_PROVIDED MATERIAL_
++++++++++++++++++++
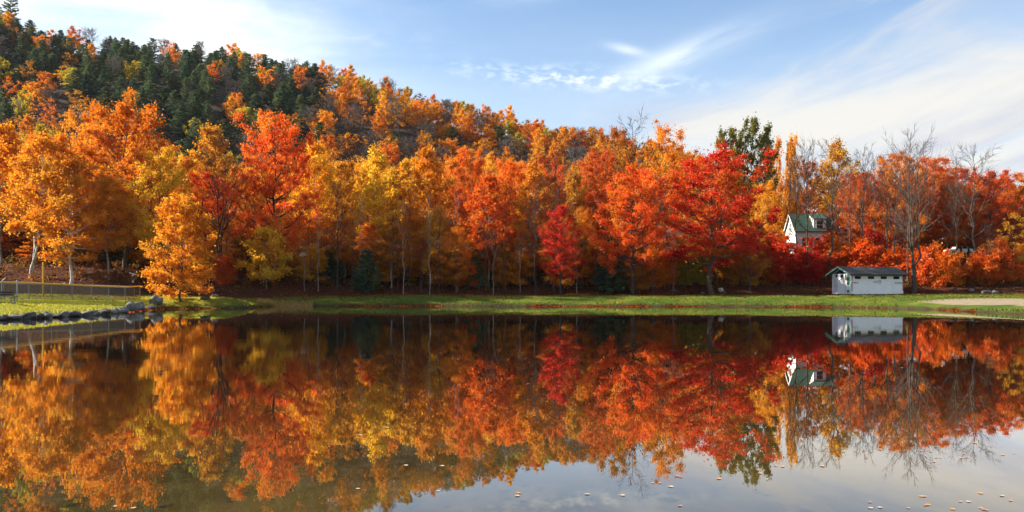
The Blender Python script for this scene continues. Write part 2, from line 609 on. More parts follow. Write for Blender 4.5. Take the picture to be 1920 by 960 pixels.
BARK = {
    'hill': principled('bark_hill', (0.125, 0.100, 0.085), 0.9, 0.3, 4, 0.3),
    'white': principled('bark_white', (0.46, 0.43, 0.39), 0.8, 0.35, 5, 0.4),
    'pale': principled('bark_pale', (0.24, 0.215, 0.185), 0.85, 0.4, 4, 0.4),
    'grey': principled('bark_grey', (0.082, 0.060, 0.047), 0.9, 0.35, 4, 0.6),
    'dark': principled('bark_dark', (0.045, 0.034, 0.028), 0.95, 0.35, 4, 0.6),
}

# ------------------------------------------------------------------ build the terrain sheets
def axis(parts):
    out = []
    for a, b, s in parts:
        n = max(1, int(round((b - a) / s)))
        out += [a + (b - a) * i / n for i in range(n)]
    out.append(parts[-1][1])
    return np.array(out)


def build_ground():
    gm = ground_material()
    xs = axis([(-900, -420, 60), (-420, -220, 12), (-220, -75, 5), (-75, -48, 1.5), (-48, 64, 0.5), (64, 90, 1.5), (90, 300, 6), (300, 900, 60)])
    ys = axis([(-200, -30, 30), (-30, 0, 3), (0, 44, 2), (44, 102, 0.4), (102, 130, 0.9), (130, 380, 4), (380, 1200, 60)])
    X, Y = np.meshgrid(xs, ys)
    d = lake_d(X, Y)
    Z = zt(X, Y, d)
    Z = np.where(Y > 380, Z - (Y - 380) * 0.10, Z)
    # lower the far ground behind the ridge to a plain
    nx, ny = len(xs), len(ys)
    by = bank_y(X)
    nz = (fbm(X * 0.45, Y * 0.45, 3) - 0.5)
    lawn = 1 - sm(Y - by + nz * 3.2, -1.0, 1.4)
    sand = sm(X + nz * 2.0, 40.0, 42.5) * (1 - sm(d + nz * 2.5 + (Y - 70) * 0.05, 9.5, 11.5)) * (1 - sm(Y + nz * 2, 81.0, 83.0)) * sm(Y, 44, 50)
    mud = np.clip((1 - sm(d + nz * 0.5, 0.15, 0.75)) * (1 - sand), 0, 1)
    hill = sm(Y, 118, 150)
    idx = np.arange(nx * ny).reshape(ny, nx)
    Q = np.stack([idx[:-1, :-1], idx[:-1, 1:], idx[1:, 1:], idx[1:, :-1]], axis=-1).reshape(-1, 4)

    def fmean(a):
        return (a[:-1, :-1] + a[:-1, 1:] + a[1:, 1:] + a[1:, :-1]).reshape(-1) / 4
    fd, fs, fl, fh = fmean(d), fmean(sand), fmean(lawn), fmean(hill)
    zone = np.where(fd < 0, 0, np.where(fs > 0.5, 1, np.where(fl > 0.5, 2, np.where(fh < 0.98, 3, 4))))
    V = np.stack([X, Y, Z], axis=-1).reshape(-1, 3)
    for k, nm in enumerate(('lake_bed', 'beach', 'lawn', 'forest_floor', 'hillside')):
        q = Q[zone == k]
        u, inv = np.unique(q, return_inverse=True)
        me = mesh_np(nm, V[u], inv.reshape(-1, 4), gm, True,
                     {'lawn': lawn.ravel()[u], 'sand': sand.ravel()[u], 'mud': mud.ravel()[u], 'hill': hill.ravel()[u]}, 'POINT')
        tag(link(nm, me), kind='structure')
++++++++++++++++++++
_WHAT THE TASK ASKS_
Word for word, quote the full listing, omitting every picture.

_FINAL RESULT_
The Blender Python script for this scene continues. Write part 2, from line 609 on. More parts follow. Write for Blender 4.5. Take the picture to be 1920 by 960 pixels.
BARK = {
    'hill': principled('bark_hill', (0.125, 0.100, 0.085), 0.9, 0.3, 4, 0.3),
    'white': principled('bark_white', (0.46, 0.43, 0.39), 0.8, 0.35, 5, 0.4),
    'pale': principled('bark_pale', (0.24, 0.215, 0.185), 0.85, 0.4, 4, 0.4),
    'grey': principled('bark_grey', (0.082, 0.060, 0.047), 0.9, 0.35, 4, 0.6),
    'dark': principled('bark_dark', (0.045, 0.034, 0.028), 0.95, 0.35, 4, 0.6),
}

# ------------------------------------------------------------------ build the terrain sheets
def axis(parts):
    out = []
    for a, b, s in parts:
        n = max(1, int(round((b - a) / s)))
        out += [a + (b - a) * i / n for i in range(n)]
    out.append(parts[-1][1])
    return np.array(out)


def build_ground():
    gm = ground_material()
    xs = axis([(-900, -420, 60), (-420, -220, 12), (-220, -75, 5), (-75, -48, 1.5), (-48, 64, 0.5), (64, 90, 1.5), (90, 300, 6), (300, 900, 60)])
    ys = axis([(-200, -30, 30), (-30, 0, 3), (0, 44, 2), (44, 102, 0.4), (102, 130, 0.9), (130, 380, 4), (380, 1200, 60)])
    X, Y = np.meshgrid(xs, ys)
    d = lake_d(X, Y)
    Z = zt(X, Y, d)
    Z = np.where(Y > 380, Z - (Y - 380) * 0.10, Z)
    # lower the far ground behind the ridge to a plain
    nx, ny = len(xs), len(ys)
    by = bank_y(X)
    nz = (fbm(X * 0.45, Y * 0.45, 3) - 0.5)
    lawn = 1 - sm(Y - by + nz * 3.2, -1.0, 1.4)
    sand = sm(X + nz * 2.0, 40.0, 42.5) * (1 - sm(d + nz * 2.5 + (Y - 70) * 0.05, 9.5, 11.5)) * (1 - sm(Y + nz * 2, 81.0, 83.0)) * sm(Y, 44, 50)
    mud = np.clip((1 - sm(d + nz * 0.5, 0.15, 0.75)) * (1 - sand), 0, 1)
    hill = sm(Y, 118, 150)
    idx = np.arange(nx * ny).reshape(ny, nx)
    Q = np.stack([idx[:-1, :-1], idx[:-1, 1:], idx[1:, 1:], idx[1:, :-1]], axis=-1).reshape(-1, 4)

    def fmean(a):
        return (a[:-1, :-1] + a[:-1, 1:] + a[1:, 1:] + a[1:, :-1]).reshape(-1) / 4
    fd, fs, fl, fh = fmean(d), fmean(sand), fmean(lawn), fmean(hill)
    zone = np.where(fd < 0, 0, np.where(fs > 0.5, 1, np.where(fl > 0.5, 2, np.where(fh < 0.98, 3, 4))))
    V = np.stack([X, Y, Z], axis=-1).reshape(-1, 3)
    for k, nm in enumerate(('lake_bed', 'beach', 'lawn', 'forest_floor', 'hillside')):
        q = Q[zone == k]
        u, inv = np.unique(q, return_inverse=True)
        me = mesh_np(nm, V[u], inv.reshape(-1, 4), gm, True,
                     {'lawn': lawn.ravel()[u], 'sand': sand.ravel()[u], 'mud': mud.ravel()[u], 'hill': hill.ravel()[u]}, 'POINT')
        tag(link(nm, me), kind='structure')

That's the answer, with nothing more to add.